Question: Can Exercise II.4E help answer the 2nd part of Exercise II.4A (about converse)?
Guess: I actually think Exercise II.4E answers the 2nd part of Exercise II.4A affirmatively.
What I understand:
The only difference I see here is that the 2nd part of Exercise II.4A deals with maps that are like $\phi: U \to V$ where $(U, \phi)$ is a chart of some Riemann surface $X$ and $V$ is open in $\mathbb C$ and Exercise II.4E deals with $f: W \to$ (the whole $\mathbb C$ instead of just some open subset $V$ of $\mathbb C$), where $W$ is an open subset of $p$. (I guess $U$ and $W$ either are or maybe assumed to be connected, which might be needed since in this book connectedness is part of definition of Riemann surface.)
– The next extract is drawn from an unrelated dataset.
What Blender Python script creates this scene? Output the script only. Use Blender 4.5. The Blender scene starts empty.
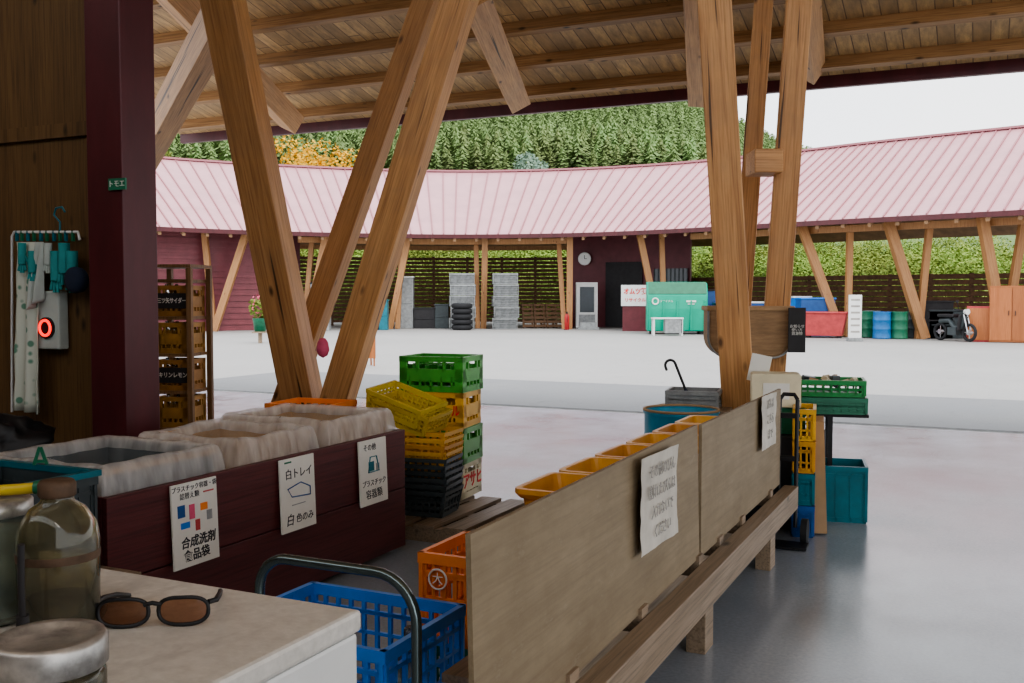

I'd think to apply Exercise II.4E to say that for $U$ open in $X$ and for $f: U \to V$: consider extending range of $f$ to get $\tilde f: U \to \mathbb C$: I guess $f$ and $\tilde f$ have the same multiplicity at every point $p \in U$. If $f$ or $\tilde f$ has multiplicity 1 at every point $p \in U$, then $f$ or $\tilde f$ is a local coordinate at every point $p \in U$. And then, well, 'local coordinate function' sounds to me the same as 'chart map'.
I think that in the second part of the first question. it is asked whether every function with constant multiplicity $1$ is a chart for the Riemann surface, Let's say $X$? So what if we want to consider this map as a chart, then it should be a homeomorphism. To see that this claim is not always true. consider the map $e^{z}$ from $\Bbb C$ to $\Bbb C$. around every point the Taylor series of this function starts with a non-constant term of degree $1$. So the multiplicity of the function is $1$ at each point. but $e^{z}$, clearly, is not a chart for $\Bbb C$.
On the other part E is saying that if a function $f$ is can locally be used a chart map around a point $p$ where it is holomorphic of multiplicity $1$. which is true. because around that point the function behaves like the function $z$.